Several years living in Brazil exposed me further to those contradictions between shiny potential and frustrating lack of progress, but I have to give to The Economist.. they "get it" this time in their article. Hopefully the way to its great future state ends up being less patchy than the rollercoaster history of the country.

Wednesday, April 11, 2007

A nice invite to coming to the zoo... with your kids


I still remember a marketing consultant stating that it should be a crime to put kids and animals in the same TV Ad (among other things, because it is so brutally effective in the way it shakes our hearts and moving us to action).. that's something the consultant said about Parmalat's use of kids wearing animal customs and drinking milk.

That memory came back to me recently in Buenos Aires when looking at this billboard inviting kids to come to the zoo. I think it hits many key points:

- it capitalizes on the children's pester power to get what should be a family experience. I can hear "pa!.. sshheevame al zoologico!!" many times over
- it dismantles the potential fear of large animals.. inserting the angle of "every the fearless bear gets born as a harmless little baby bear"
- it capitalizes on every kids anxiety for becoming and adult, feeding it with the admiration of the big powerful animals and their little baby versions that human babies can identify with

and of top of that, the afternoon I spent once with my family at the Buenos Aires Zoo itself is one of nices afternoons I had.. it is certainly an experience that I would recommend.

Sunday, April 08, 2007

a subtle way of exploiting the competitive nature of men?
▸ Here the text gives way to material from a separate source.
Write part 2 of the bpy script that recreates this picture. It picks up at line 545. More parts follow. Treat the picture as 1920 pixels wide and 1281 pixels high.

Many stories have been told about how competitive men are, and that probably drivers some nutty behavior in sports, racing, etc. and I found recently how somebody was taking advantage of that behavior for good.

have a look, I took this picture recently in a urinal in Buenos Aires.

Didn't spent any time checking.. but I picture even drunk guys trying to hit the bulleye ;-)

Friday, April 06, 2007

I knew italians were talkative.. but c'mon...


David Sifry has made an art out of publishing every trimester his now famous "State of the Blogosphere", and he just published yesterday the latest one (somewhat more ambitious it is called now the "State of the Live Web".

That is to me one of the top 2 nice places to just swim in graphic analysis of data (together with Google's Zeitgest, of course), but this time I got somewhat shocked by one of those statistics. have a look.

Now people are posting more in italian language that in spanish. how can that be?

I know people of italian origin in general are quite talkative, to the point of being to do it without their mouth [hint: look at their hands]... but how can ~60 somewhat million italian speaking people express themselves blogging more than ~300M+ million spanish-speaking people... even taking into account per-capita-GDP differences, i just don't get it. any ideas?